[3D scene scripts]
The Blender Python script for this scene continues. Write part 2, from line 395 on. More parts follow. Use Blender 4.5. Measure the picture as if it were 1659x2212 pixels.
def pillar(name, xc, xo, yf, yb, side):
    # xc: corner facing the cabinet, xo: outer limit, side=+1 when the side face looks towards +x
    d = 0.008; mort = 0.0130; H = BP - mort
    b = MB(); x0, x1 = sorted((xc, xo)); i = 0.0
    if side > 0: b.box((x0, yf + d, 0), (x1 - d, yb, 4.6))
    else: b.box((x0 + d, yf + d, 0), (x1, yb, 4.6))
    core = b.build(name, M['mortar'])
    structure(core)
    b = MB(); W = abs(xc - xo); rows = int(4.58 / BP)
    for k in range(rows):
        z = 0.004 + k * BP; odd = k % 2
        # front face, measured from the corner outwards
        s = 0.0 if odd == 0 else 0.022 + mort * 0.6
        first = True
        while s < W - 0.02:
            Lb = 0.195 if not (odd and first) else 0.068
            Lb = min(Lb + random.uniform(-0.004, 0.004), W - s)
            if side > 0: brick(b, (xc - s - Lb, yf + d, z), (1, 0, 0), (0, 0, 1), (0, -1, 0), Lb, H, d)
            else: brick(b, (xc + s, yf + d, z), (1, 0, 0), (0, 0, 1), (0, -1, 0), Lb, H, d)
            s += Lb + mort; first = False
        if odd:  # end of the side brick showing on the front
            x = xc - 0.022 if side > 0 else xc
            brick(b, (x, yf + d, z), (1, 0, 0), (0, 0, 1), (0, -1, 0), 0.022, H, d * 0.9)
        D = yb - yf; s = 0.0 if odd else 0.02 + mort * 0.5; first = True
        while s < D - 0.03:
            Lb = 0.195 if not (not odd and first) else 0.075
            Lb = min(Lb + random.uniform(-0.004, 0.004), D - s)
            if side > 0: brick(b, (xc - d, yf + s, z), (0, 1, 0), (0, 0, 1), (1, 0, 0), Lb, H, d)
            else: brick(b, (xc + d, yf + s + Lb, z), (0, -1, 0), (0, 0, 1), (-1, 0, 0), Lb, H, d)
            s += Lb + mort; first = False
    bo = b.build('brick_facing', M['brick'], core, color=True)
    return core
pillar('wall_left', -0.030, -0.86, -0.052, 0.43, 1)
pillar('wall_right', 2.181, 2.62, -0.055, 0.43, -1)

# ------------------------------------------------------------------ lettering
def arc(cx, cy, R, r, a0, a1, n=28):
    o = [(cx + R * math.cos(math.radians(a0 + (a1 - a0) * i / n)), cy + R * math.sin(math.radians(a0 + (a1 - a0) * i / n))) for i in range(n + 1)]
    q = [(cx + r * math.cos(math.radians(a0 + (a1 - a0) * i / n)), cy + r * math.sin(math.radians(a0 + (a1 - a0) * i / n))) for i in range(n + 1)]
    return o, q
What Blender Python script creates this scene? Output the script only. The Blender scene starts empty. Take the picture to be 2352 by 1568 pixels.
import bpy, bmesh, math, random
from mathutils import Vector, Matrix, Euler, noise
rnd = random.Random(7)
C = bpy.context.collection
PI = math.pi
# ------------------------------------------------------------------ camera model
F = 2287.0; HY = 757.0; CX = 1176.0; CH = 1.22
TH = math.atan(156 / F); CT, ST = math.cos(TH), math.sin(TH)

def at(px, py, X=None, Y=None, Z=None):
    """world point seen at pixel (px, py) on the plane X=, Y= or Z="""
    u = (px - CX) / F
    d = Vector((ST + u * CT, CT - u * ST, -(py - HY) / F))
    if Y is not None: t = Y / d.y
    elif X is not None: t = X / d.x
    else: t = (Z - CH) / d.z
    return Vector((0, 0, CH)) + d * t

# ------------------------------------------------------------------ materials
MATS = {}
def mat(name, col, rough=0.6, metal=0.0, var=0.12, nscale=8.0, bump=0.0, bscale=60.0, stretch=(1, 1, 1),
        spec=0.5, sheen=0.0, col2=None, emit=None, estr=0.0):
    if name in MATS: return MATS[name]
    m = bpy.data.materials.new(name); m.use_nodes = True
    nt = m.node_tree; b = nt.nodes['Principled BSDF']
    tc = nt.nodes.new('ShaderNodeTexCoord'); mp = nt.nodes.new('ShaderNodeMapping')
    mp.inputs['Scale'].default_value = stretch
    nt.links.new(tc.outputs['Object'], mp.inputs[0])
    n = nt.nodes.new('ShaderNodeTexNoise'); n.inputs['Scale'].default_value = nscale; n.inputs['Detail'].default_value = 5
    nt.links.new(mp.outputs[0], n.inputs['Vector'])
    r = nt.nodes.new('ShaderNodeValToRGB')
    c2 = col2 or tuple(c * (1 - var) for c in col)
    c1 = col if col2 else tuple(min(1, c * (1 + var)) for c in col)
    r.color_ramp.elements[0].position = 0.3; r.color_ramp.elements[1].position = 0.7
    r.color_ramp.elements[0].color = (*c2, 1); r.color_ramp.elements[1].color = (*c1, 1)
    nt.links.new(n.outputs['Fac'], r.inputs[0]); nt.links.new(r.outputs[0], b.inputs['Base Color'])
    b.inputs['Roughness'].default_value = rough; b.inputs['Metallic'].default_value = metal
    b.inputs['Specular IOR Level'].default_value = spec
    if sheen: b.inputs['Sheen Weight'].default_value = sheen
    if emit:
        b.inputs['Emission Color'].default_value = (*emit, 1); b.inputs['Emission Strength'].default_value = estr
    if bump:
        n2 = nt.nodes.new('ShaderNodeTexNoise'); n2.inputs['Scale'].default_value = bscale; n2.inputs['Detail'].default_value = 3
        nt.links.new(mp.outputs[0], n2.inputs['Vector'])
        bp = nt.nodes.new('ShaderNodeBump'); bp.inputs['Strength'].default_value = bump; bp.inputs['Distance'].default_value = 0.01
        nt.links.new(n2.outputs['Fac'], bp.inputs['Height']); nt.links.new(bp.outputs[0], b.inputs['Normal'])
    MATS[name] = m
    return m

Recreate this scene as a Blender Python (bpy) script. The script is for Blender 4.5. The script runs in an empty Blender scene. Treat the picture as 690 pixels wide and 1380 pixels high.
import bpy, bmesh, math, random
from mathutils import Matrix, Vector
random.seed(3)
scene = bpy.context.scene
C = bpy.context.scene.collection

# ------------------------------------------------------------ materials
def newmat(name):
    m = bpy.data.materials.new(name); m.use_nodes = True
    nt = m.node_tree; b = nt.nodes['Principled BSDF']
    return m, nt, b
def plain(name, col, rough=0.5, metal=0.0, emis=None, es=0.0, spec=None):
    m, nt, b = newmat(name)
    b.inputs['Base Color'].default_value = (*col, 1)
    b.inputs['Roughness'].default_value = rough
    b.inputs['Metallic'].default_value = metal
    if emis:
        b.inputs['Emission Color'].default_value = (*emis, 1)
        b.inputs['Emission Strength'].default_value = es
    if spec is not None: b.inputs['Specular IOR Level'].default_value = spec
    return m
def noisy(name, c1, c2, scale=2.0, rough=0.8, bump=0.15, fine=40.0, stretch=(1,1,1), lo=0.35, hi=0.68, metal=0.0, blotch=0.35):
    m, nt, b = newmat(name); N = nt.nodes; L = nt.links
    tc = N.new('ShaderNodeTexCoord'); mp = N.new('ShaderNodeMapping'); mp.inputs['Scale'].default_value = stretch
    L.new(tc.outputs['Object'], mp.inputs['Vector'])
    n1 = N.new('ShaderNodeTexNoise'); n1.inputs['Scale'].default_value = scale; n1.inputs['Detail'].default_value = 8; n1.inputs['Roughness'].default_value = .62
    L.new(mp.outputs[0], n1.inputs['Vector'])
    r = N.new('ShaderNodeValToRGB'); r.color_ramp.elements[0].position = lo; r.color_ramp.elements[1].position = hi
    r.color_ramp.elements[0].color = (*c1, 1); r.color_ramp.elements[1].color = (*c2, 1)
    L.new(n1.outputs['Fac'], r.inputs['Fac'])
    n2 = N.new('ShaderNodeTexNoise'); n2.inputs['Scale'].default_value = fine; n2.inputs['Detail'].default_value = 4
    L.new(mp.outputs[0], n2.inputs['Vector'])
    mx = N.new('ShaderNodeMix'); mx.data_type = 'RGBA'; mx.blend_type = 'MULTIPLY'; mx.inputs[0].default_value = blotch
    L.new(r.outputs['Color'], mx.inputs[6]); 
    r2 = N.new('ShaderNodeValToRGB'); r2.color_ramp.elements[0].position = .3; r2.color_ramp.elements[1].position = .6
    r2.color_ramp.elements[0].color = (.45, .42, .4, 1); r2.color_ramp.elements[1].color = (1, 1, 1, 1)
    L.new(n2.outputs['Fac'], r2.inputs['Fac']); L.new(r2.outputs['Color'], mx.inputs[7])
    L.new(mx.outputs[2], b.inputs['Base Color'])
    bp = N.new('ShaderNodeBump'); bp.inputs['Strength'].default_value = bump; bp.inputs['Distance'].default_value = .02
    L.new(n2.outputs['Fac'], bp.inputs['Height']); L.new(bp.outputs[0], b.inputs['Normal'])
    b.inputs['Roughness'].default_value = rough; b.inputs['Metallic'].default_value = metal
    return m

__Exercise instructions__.
In the listing above, locate the line with "What Blender Python" and the line with "return Vector((0, 0, CH)) + d * t", then extract exactly those lines and every line between them, and nothing more.

__Output__.
What Blender Python script creates this scene? Output the script only. The Blender scene starts empty. Take the picture to be 2352 by 1568 pixels.
import bpy, bmesh, math, random
from mathutils import Vector, Matrix, Euler, noise
rnd = random.Random(7)
C = bpy.context.collection
PI = math.pi
# ------------------------------------------------------------------ camera model
F = 2287.0; HY = 757.0; CX = 1176.0; CH = 1.22
TH = math.atan(156 / F); CT, ST = math.cos(TH), math.sin(TH)

def at(px, py, X=None, Y=None, Z=None):
    """world point seen at pixel (px, py) on the plane X=, Y= or Z="""
    u = (px - CX) / F
    d = Vector((ST + u * CT, CT - u * ST, -(py - HY) / F))
    if Y is not None: t = Y / d.y
    elif X is not None: t = X / d.x
    else: t = (Z - CH) / d.z
    return Vector((0, 0, CH)) + d * t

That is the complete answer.